Do it if you learned something that helps you now Jan 22, 2014

Timo Karp wrote:

Not sure if this forum is quite the right fit for this as I am actually more or less established already but I think it's something that a few other fairly new translators in similar situations might relate to.

For years now, I have been struggling with whether to list my short stint at university on my CV or not. I went to a university that is internationally fairly well recognized, but I never graduated; I first took a year off and when my freelance career started to take off, I completely dropped out. When I initially started applying to agencies, I listed my studies, and noted "studies currently deferred” - which was the truth back then, but it's been clear for a couple years now that I'm not going back, and with every passing year that entry is now looking stranger and stranger (as it states 2009-2010).

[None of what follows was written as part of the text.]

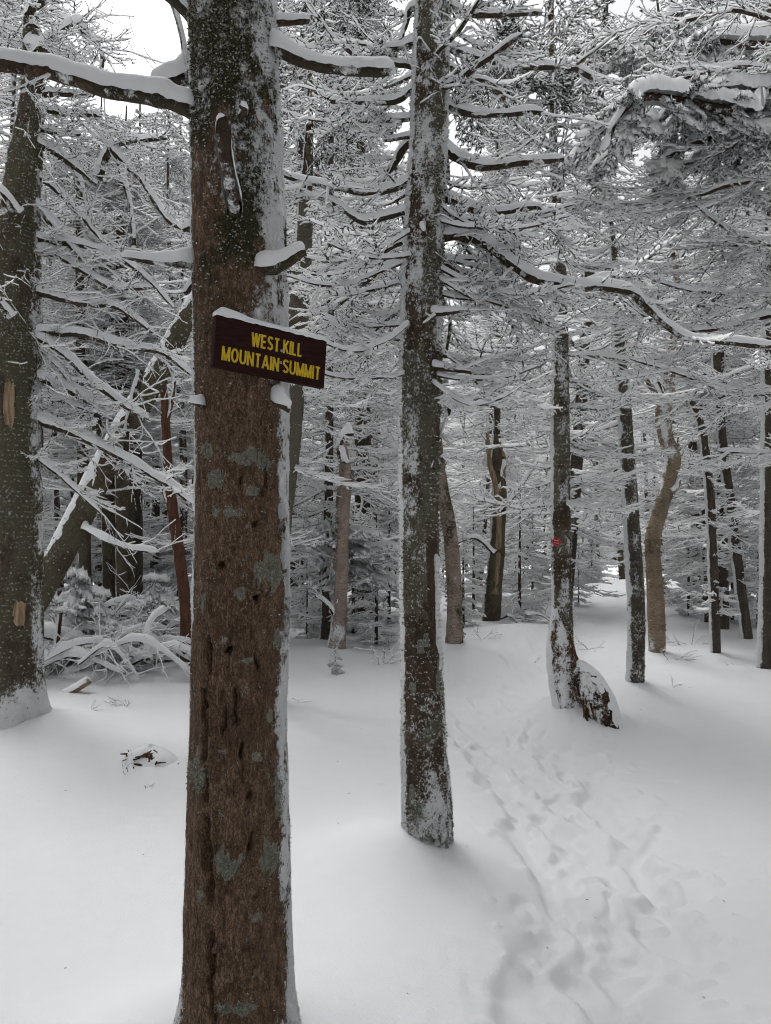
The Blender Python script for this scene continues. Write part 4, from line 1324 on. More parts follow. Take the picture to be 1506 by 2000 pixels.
# leaning log
oD = np.array([W(20, 1000, 7.2)[0], 7.2, 0.])
tD = thing('leaning_log', oD, 'snow-capped trunk leaning steeply to the right behind the left-edge tree', 'log')
ptsD, radD = path_of(7.2, [(-10, 1330, 58), (30, 1235, 55), (80, 1150, 54), (130, 1062, 50), (198, 925, 47), (262, 808, 43), (318, 715, 40), (350, 650, 37), (400, 560, 30), (440, 480, 22)])
trD = trunk(tD, oD, ptsD, radD, 120, 40, BARK_C, rime=[(190, .7, -.3, 9, .7), (90, .3, -1, 9, 1)], moss=.6 and (lambda x, y, z, n: .7 + 0 * x), amp=.008, vst=3, grain=24, seed=85)
tufts(tD, trD, oD, 'moss', 2000, .022, MOSS, 'moss_tufts', .3, 86, .5, 1.2)
P_ = smooth_path(np.column_stack([ptsD, radD]), 90)
V, Q, T = snow_cap(P_[:, :3], P_[:, 3] * .90, np.full(90, .10), 8, 11, .90)
obj('snow', mesh('snow', V - oD, Q, T, [SNOW]), tD)
LD = Limbs(tD, oD, 86)
limb(LD, 7.0, [(165, 1030, .1), (210, 1055), (260, 1072), (310, 1078)], 6, 4, snow=.03, seed=341, twigs=5)
LD.finish()

# ------------------------------------------------------------------ broken stump under the marker tree
dS = 5.75
oS2 = np.array([W(1120, 1000, dS)[0], dS, 0.])
ROOTS += [(oS2[0] + .02, dS - .05, .42, .13), (W(1165, 1000, 5.6)[0], 5.62, .22, .05), (W(1075, 1000, 6)[0], 6.0, .4, .06)]
tSt = thing('broken_stump', oS2, 'snow-plastered rotten stump with a jagged pointed top', 'stump')
ptsS, radS = path_of(dS, [(1128, 1470, 84), (1120, 1400, 74), (1110, 1340, 68), (1100, 1290, 56), (1094, 1250, 42), (1088, 1215, 22), (1084, 1188, 6)])


def editS(x, y, z, n, d, at, th, P, R):
    u, v = front_px(x, y, z)
    m = (1 - sstep(.75, 1.0, np.hypot((u - 1092) / 20, (v - 1224) / 24) + .3 * (noise(x * 25, y * 25, z * 25, 3) - .5))) * (n[..., 1] < 0)
    at['rime'] *= 1 - m
    d = d - .03 * m
    m2 = (1 - sstep(.6, 1.1, np.hypot((u - 1120) / 18, (v - 1352) / 30) + .5 * (noise(x * 30, y * 30, z * 18, 4) - .5))) * (n[..., 1] < 0)
    at['rime'] *= 1 - m2
    d = d - .035 * m2
    return d + .012 * (fbm(x * 20, y * 20, z * 5, 3, 6) - .5) * 2


trS2 = trunk(tSt, oS2, ptsS, radS, 130, 64, mat_bark("bark_rotten", (.03, .017, .010), (.17, .085, .04), stretch=6, scale=30), rime=[(110, .64, -.5, 9, 1.6), (185, .95, -.5, 9, .6), (10, .3, -.5, 9, .5)], amp=.016, vst=6, grain=22, seed=91)
tufts(tSt, trS2, oS2, 'rime', 1500, .010, RIME, 'rime_flakes', 0, 92, .3)
# the snow-loaded root arch in front of it
oS3 = np.array([W(1165, 1000, 5.55)[0], 5.55, 0.])
tRt = thing('root_stub', oS3, 'dark rotten root arching out of the snow beside the broken stump', 'stump')
ptsT, radT = path_of(5.6, [(1192, 1450, 40), (1180, 1415, 46), (1166, 1375, 52), (1150, 1340, 50), (1136, 1322, 34), (1126, 1318, 14)])
ptsT[:, 1] = [5.48, 5.5, 5.54, 5.6, 5.66, 5.7]


def editT(x, y, z, n, d, at, th, P, R):
    return d + .03 * (1 - np.abs(2 * fbm(x * 26, y * 26, z * 6, 2, 8) - 1) - .7) + .02 * (noise(x * 12, y * 12, z * 12, 4) - .5)


trT = trunk(tRt, oS3, ptsT, radT, 70, 56, mat_bark("bark_rotten_dark", (.012, .008, .006), (.085, .046, .026), stretch=6, scale=24, speck=.5), rime=[(100, .58, -1, 9, 1.6)], amp=.012, vst=6, grain=20, seed=93, edit=editT, name='root')
P_ = smooth_path(np.column_stack([ptsT, radT]), 60)
off = np.array([.018, .02, .006])
V, Q, T = snow_cap(P_[:, :3] + off, P_[:, 3] * .97, np.full(60, .045), 12, 13, 1.0)
obj('snow', mesh('snow', V - oS3, Q, T, [SNOW]), tRt)
# splinters
mb = MB()
rr_ = np.random.RandomState(4)
for i in range(26):
    a = W(1150 + rr_.uniform(-12, 34), 1350 + rr_.uniform(0, 70), 5.5 - rr_.uniform(.0, .05))
    b = a + np.array([rr_.normal(.02, .015), rr_.normal(-.01, .02), -rr_.uniform(.04, .12)])
    V, Q, T = tube(np.linspace(a, b, 3), np.array([.008, .007, .003]) * rr_.uniform(.5, 1.2), 5)
    mb.add(V - oS3, Q, T)
obj('splinters', mb.build('splinters', [ROT_WOOD]), tRt, kind='stuff')

# ------------------------------------------------------------------ things fixed to the trunks
def flat_mat(name, c, rough=.5, var=.8, scale=40, stretch=1.):
    return mat_plain(name, tuple(x * var for x in c), c, scale, rough, stretch, .12, .002)


SIGN = mat_plain("sign_brown", (.020, .0075, .0065), (.034, .013, .012), 26, .8, .12, .25, .003, .08)
YEL = flat_mat("sign_yellow", (.66, .45, .02), .6, .8, 60)
STEEL = flat_mat("screw_steel", (.25, .25, .26), .4)
RED = flat_mat("marker_red", (.42, .012, .022), .4, .8)
WHITE = flat_mat("marker_white", (.7, .62, .55), .5)


def text_mesh(body, w, h, weight=.0, ext=.0006):
    cu = bpy.data.curves.new('lettering', 'FONT')
    cu.body = body
    cu.size = 1
    cu.offset = weight
    cu.extrude = 0.02
    cu.align_x, cu.align_y = 'CENTER', 'CENTER'
    cu.resolution_u = 4
    o = bpy.data.objects.new('tmp', cu)
    COL.objects.link(o)
    dg = bpy.context.evaluated_depsgraph_get()
    me = bpy.data.meshes.new_from_object(o.evaluated_get(dg))
    bpy.data.objects.remove(o)
    n = len(me.vertices)
    co = np.zeros(n * 3, np.float32)
    me.vertices.foreach_get('co', co)
    co = co.reshape(-1, 3)
    lo, hi = co.min(0), co.max(0)
    co = (co - (lo + hi) / 2) / np.maximum(hi - lo, 1e-6) * np.array([w, h, ext * 2])
    out = np.stack([co[:, 0], -co[:, 2], co[:, 1]], -1)       # stands upright, faces -y
    me.vertices.foreach_set('co', out.astype(np.float32).ravel())
    me.update()
    return me


def bevel_box(w, t, h, b, name, mat, seg=2):
    import bmesh
    bm = bmesh.new()
    bmesh.ops.create_cube(bm, size=1)
    for v in bm.verts:
        v.co.x *= w
        v.co.y *= t
        v.co.z *= h
    bmesh.ops.bevel(bm, geom=bm.edges[:], offset=b, segments=seg, affect='EDGES', profile=.6)
    me = bpy.data.meshes.new(name)
    bm.to_mesh(me)
    bm.free()
    me.materials.append(mat)
    return me


sl, sr = W(420, 664, 1.985), W(636, 712, 2.19)
sm = (sl + sr) / 2
u_ = sr - sl
slen = np.linalg.norm(u_)
yaw = math.atan2(u_[1], u_[0])
tilt = math.asin(u_[2] / slen)
SH, ST = .137, .021
nrm_ = np.array([math.sin(yaw), -math.cos(yaw), 0])
sg = thing('summit_sign', sm - nrm_ * ST / 2, 'tilted brown summit sign with yellow lettering nailed to the front trunk', 'sign')
sg.rotation_euler = Matrix.Rotation(yaw, 3, 'Z').to_euler()
sg.rotation_mode = 'QUATERNION'
sg.rotation_quaternion = (Matrix.Rotation(yaw, 3, 'Z') @ Matrix.Rotation(-tilt, 3, 'Y')).to_quaternion()
obj('board', bevel_box(slen, ST, SH, .0022, 'board', SIGN), sg)
def arc(cx, cy, rx, ry, a0, a1, n=9):
    return [(cx + rx * math.cos(math.radians(a0 + (a1 - a0) * i / n)), cy + ry * math.sin(math.radians(a0 + (a1 - a0) * i / n))) for i in range(n + 1)]


GL = {'W': (.92, [[(.0, 1), (.22, 0)], [(.22, 0), (.46, 1)], [(.46, 1), (.70, 0)], [(.70, 0), (.92, 1)]]), 'E': (.50, [[(0, 0), (0, 1)], [(0, .93), (.5, .93)], [(0, .5), (.46, .5)], [(0, .07), (.5, .07)]]),
      'S': (.54, [arc(.27, .74, .25, .20, 20, 270) + arc(.27, .27, .26, .20, 90, -160)]), 'T': (.56, [[(.28, 0), (.28, 1)], [(0, .93), (.56, .93)]]),
      'K': (.56, [[(0, 0), (0, 1)], [(.02, .36), (.52, 1)], [(.17, .55), (.56, 0)]]), 'I': (.0, [[(0, 0), (0, 1)]]), 'L': (.46, [[(0, 0), (0, 1)], [(0, .07), (.46, .07)]]),
      'M': (.70, [[(0, 0), (0, 1)], [(.0, 1), (.35, .02)], [(.35, .02), (.70, 1)], [(.70, 0), (.70, 1)]]), 'O': (.66, [arc(.33, .5, .31, .44, 0, 360, 22)]),
      'U': (.56, [[(0, 1), (0, .32)] + arc(.28, .34, .28, .28, 180, 360) + [(.56, 1)]]), 'N': (.56, [[(0, 0), (0, 1)], [(.0, 1), (.56, 0)], [(.56, 0), (.56, 1)]]),
      'A': (.66, [[(0, 0), (.33, 1)], [(.33, 1), (.66, 0)], [(.12, .28), (.54, .28)]])}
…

So the question is now, do I mention this at all in my CV or should I just remove the whole entry? I then have the problem of basically not being able to show any other formal qualification except for my German Abitur. So I'm basically not sure what makes me look worse, mentioning it, but having to add ”withdrawn from studies” or something similar, or just not listing it at all. Any suggestions?


Hi Timo,

I'm in a similar situation. I did a bit more than one semester of Engineering Studies, but I learned to use a CAD tool there, which I hope will come in handy at some point in the future. So, if there is some special knowledge you have acquired during your studies, I would mention it so it doesn't look like you did it for nothing, especially if you did more than two semesters.